Occidentaux que nous sommes, il faut se lever tôt pour bien comprendre les textes de L’Offrande lyrique de Rabindranath Tagore [Prononcez, dit-on, Robindronath Togore]. Difficile, car ce compositeur, écrivain, dramaturge, peintre et philosophe est tout à fait de son pays, Calcutta, où il a vécu toute sa vie.

Par bonheur, ma copie du livre propose une introduction non signée nous donnant des clefs pour une meilleure compréhension. L’ouvrage «est fait de pièces et de morceaux disparates», de cent trois poèmes. Si ce n’était des premières lignes du livre, venant peut-être d’André Gide qui l’avait traduit de l’anglais, on ne saurait trop sur quel pied danser.

Parfois, il s’agit d’amour humain, «charnel même». D’autres fois, de pièces mystérieuses où il est question de guerre et d’armures. L’auteur sait aussi s’attacher à voir vivre l’enfant, ou laisser parler une femme. Mais, surtout, il s’adresse à un dieu intérieur, qui n’est absolument pas rattaché une religion. Comme si l’auteur reconnaissait qu’il est habité d’une dualité, avec une sorte de partie divine en lui, déjà prêt de la perfection. Bien étrange ouvrage, et nous y reviendrons.

Pour l’instant, attachons-nous à ce beau texte polythéiste, qui, dit l’auteur de l’introduction, remonte au «livre le plus ancien de l’Inde ancienne», l’admirable strophe du Rig-Véda :

« Qui connaît ces choses ? Qui peut parler d’elles ? D’où viennent les êtres ? Quelle est cette création ? Les dieux aussi ont été enfantés par Lui. Mais Lui, qui sait comment il existe ? »

 

Voici donc ce magnifique texte de Tagore, le soixante-dix-huitième des cent trois, dont aucun ne porte un titre :

Quand la création était neuve et que les étoiles brillaient toutes de leur première splendeur, les dieux tinrent leur assemblée dans le ciel et chantèrent : « O tableau de perfection ! joie sans mélange ! »

Mais l’un des dieux cria soudain : « Il semble qu’il y ait quelque part un laps dans cette chaîne de clarté et qu’une des étoiles se soit perdue. »

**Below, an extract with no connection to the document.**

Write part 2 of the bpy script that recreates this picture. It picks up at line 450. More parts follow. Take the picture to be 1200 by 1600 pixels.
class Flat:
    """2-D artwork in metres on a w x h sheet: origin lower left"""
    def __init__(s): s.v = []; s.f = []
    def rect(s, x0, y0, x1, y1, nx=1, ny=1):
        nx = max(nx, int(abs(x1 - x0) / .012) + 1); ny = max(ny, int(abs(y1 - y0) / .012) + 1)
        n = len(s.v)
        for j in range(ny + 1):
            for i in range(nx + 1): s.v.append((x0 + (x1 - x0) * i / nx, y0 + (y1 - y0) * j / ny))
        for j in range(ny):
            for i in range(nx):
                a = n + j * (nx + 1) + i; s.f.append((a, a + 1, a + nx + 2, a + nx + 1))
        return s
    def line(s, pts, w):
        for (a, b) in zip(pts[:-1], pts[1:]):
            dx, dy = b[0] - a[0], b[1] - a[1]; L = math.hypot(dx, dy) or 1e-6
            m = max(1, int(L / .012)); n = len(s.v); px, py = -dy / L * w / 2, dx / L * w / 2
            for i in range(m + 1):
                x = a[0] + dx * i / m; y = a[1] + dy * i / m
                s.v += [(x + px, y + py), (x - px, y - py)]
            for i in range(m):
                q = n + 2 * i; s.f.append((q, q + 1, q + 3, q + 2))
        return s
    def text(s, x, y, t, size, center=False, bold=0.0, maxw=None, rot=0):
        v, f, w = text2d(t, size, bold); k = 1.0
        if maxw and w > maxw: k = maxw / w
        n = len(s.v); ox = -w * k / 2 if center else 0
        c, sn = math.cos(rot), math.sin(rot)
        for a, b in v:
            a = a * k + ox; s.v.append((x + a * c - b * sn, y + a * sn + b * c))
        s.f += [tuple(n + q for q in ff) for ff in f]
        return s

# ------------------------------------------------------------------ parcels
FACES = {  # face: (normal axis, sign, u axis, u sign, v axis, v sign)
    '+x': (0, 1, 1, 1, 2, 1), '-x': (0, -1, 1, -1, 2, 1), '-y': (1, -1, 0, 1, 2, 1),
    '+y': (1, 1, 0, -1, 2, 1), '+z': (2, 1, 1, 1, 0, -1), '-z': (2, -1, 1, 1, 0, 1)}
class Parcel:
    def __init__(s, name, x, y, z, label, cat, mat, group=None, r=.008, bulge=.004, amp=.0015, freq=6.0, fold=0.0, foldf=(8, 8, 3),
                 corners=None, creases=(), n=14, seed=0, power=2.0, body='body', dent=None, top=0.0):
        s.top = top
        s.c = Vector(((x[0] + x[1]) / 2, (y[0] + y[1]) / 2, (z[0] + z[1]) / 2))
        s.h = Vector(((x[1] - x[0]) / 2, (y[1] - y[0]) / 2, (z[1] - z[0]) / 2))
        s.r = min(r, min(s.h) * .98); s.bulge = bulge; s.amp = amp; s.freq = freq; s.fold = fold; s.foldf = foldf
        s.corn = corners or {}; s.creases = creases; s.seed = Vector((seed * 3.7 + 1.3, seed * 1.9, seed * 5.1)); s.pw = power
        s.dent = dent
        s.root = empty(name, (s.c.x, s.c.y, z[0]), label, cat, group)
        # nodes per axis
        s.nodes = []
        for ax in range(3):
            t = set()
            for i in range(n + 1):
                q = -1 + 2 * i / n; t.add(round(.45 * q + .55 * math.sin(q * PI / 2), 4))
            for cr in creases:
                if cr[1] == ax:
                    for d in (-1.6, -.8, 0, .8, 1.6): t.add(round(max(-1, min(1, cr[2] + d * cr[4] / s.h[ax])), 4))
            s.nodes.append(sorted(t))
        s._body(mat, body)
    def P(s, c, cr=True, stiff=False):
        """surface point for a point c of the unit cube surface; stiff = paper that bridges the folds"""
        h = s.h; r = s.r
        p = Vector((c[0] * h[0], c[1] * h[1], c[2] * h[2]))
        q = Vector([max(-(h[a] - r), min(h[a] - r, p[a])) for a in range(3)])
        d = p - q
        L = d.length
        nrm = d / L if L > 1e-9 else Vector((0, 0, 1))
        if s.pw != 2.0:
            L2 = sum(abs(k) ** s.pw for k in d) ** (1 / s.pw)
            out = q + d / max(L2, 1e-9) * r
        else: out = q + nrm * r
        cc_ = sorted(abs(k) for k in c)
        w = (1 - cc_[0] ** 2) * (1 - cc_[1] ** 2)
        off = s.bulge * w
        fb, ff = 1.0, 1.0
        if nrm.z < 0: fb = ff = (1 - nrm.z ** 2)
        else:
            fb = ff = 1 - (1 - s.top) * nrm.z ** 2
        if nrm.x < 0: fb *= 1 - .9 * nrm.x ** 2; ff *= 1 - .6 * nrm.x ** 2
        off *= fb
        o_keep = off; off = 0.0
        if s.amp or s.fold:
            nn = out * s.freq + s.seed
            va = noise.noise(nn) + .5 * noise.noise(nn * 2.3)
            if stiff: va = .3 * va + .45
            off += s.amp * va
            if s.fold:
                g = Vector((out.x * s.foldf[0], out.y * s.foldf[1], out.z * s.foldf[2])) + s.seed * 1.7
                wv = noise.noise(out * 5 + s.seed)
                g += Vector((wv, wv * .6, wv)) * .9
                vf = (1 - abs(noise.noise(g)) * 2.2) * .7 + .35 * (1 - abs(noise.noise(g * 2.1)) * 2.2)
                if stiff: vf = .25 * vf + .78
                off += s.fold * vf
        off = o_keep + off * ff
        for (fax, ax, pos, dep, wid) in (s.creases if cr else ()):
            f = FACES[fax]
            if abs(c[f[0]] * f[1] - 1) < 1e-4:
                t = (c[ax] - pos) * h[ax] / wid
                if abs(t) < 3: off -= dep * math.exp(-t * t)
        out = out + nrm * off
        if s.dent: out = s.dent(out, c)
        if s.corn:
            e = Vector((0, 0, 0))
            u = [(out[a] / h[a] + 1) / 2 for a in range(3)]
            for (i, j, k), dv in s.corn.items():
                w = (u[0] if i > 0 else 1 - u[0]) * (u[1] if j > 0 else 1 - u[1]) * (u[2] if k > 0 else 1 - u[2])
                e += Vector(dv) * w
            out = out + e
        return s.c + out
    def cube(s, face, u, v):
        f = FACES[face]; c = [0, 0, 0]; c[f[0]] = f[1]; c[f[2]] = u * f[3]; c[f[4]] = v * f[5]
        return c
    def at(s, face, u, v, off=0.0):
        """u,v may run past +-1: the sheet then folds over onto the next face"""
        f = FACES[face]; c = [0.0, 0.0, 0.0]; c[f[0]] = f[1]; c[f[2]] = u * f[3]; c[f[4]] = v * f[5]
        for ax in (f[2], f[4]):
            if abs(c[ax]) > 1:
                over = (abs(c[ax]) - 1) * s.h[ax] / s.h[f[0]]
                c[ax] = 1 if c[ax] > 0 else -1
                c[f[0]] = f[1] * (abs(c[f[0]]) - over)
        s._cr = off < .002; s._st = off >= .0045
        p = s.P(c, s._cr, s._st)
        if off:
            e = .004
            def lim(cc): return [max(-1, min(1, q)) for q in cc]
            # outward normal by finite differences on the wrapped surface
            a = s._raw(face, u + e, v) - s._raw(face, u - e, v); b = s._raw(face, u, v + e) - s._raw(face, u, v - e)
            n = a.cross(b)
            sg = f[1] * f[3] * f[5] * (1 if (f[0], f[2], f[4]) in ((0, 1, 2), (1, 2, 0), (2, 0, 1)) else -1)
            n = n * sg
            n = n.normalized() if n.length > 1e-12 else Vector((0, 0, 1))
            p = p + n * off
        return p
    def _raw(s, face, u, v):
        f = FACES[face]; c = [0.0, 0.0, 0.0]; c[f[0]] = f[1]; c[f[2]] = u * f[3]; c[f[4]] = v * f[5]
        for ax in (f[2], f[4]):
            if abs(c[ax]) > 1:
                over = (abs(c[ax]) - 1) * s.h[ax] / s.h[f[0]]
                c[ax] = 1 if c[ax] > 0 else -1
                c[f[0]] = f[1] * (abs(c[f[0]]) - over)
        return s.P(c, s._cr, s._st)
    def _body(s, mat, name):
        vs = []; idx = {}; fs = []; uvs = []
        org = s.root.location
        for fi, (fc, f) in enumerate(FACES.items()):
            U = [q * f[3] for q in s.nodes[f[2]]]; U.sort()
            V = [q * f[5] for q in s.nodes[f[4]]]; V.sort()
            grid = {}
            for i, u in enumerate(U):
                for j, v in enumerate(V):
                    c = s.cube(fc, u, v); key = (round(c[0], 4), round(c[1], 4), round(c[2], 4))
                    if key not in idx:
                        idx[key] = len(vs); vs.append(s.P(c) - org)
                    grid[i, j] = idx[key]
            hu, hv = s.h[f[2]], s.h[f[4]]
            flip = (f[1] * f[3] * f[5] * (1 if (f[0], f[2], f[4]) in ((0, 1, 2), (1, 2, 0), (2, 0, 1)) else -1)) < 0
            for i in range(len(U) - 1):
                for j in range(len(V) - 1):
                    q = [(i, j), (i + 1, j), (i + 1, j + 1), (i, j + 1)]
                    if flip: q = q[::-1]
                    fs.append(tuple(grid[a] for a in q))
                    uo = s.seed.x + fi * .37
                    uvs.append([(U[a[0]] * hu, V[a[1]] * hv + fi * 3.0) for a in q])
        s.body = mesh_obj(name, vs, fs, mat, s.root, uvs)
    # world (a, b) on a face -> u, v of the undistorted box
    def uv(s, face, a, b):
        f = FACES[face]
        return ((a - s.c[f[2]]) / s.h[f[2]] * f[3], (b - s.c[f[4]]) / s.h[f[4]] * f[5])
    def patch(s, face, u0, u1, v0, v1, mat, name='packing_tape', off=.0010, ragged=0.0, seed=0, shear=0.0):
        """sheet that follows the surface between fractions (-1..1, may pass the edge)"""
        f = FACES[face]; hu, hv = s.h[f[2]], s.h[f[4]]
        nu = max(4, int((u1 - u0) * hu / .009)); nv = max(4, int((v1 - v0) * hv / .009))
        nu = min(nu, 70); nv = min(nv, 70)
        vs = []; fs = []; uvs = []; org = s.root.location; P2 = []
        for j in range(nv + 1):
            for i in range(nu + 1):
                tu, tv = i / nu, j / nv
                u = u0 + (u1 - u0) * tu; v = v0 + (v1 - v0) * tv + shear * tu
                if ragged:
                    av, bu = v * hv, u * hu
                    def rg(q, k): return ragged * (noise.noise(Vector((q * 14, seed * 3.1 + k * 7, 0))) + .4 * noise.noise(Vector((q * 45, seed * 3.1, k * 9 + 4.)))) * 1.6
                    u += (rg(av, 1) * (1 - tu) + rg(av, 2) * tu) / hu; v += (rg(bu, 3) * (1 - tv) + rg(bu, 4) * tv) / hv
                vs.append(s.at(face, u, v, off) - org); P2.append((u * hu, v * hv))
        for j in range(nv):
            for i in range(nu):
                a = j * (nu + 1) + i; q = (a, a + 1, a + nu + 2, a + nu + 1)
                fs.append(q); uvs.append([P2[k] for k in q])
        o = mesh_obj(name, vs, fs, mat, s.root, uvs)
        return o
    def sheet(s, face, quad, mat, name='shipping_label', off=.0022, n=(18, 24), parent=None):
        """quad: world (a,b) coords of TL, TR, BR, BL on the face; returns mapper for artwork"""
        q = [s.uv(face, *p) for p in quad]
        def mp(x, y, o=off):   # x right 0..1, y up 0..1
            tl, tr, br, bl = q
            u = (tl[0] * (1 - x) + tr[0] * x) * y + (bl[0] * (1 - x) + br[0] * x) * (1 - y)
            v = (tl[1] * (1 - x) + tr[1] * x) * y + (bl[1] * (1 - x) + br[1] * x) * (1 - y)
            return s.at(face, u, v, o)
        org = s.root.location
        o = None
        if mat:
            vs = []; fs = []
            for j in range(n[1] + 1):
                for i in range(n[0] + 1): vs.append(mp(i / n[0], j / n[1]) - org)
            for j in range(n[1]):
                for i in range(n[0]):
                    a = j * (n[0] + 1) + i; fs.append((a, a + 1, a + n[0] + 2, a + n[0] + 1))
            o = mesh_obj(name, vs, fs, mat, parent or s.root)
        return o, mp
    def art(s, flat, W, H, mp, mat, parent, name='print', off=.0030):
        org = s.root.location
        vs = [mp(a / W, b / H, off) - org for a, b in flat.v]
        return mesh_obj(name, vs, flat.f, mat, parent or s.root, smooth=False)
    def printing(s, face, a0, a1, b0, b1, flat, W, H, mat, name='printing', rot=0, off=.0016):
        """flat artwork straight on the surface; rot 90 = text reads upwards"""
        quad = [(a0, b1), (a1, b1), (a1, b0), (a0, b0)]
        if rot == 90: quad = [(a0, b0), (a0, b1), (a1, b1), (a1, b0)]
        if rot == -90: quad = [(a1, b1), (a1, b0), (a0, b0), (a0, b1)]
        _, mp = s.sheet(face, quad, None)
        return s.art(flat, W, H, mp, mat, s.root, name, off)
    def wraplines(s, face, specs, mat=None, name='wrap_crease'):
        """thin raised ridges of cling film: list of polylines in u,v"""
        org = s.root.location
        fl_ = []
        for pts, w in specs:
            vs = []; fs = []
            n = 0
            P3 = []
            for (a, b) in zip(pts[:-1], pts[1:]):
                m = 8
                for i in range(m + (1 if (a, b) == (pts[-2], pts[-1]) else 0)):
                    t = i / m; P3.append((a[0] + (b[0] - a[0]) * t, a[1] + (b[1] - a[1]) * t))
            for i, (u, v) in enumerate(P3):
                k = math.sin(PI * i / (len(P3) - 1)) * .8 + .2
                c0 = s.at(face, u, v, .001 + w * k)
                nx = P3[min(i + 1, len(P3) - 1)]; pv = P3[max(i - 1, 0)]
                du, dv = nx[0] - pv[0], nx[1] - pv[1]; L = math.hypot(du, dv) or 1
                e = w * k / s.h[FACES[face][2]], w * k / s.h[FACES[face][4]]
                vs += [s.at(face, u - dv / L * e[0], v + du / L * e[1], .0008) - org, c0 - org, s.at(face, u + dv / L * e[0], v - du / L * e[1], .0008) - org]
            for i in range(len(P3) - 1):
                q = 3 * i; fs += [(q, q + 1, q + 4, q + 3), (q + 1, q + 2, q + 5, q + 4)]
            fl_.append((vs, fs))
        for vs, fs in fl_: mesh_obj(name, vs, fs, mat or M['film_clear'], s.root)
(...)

La corde d’or de leurs harpes rompit : leur chant s’arrêta, et dans l’épouvante ils pleurèrent : « Certes elle était la plus belle, cette étoile perdue, et la gloire de tous les cieux ! ».

Depuis ce jour on la cherche sans cesse et la lamentation de l’un à l’autre se transmet : « Avec elle le monde aura perdu sa seule joie ! »

Cependant, dans le profond silence de la nuit, les étoiles sourient et murmurent entre elles : « Vaine est cette recherche ! Une perfection ininterrompue est partout ! »

 

Rabindranath Tagore, L’Offrande lyrique, traduit de l’anglais par André Gide, Paris, Gallimard, 1963, p. 75s.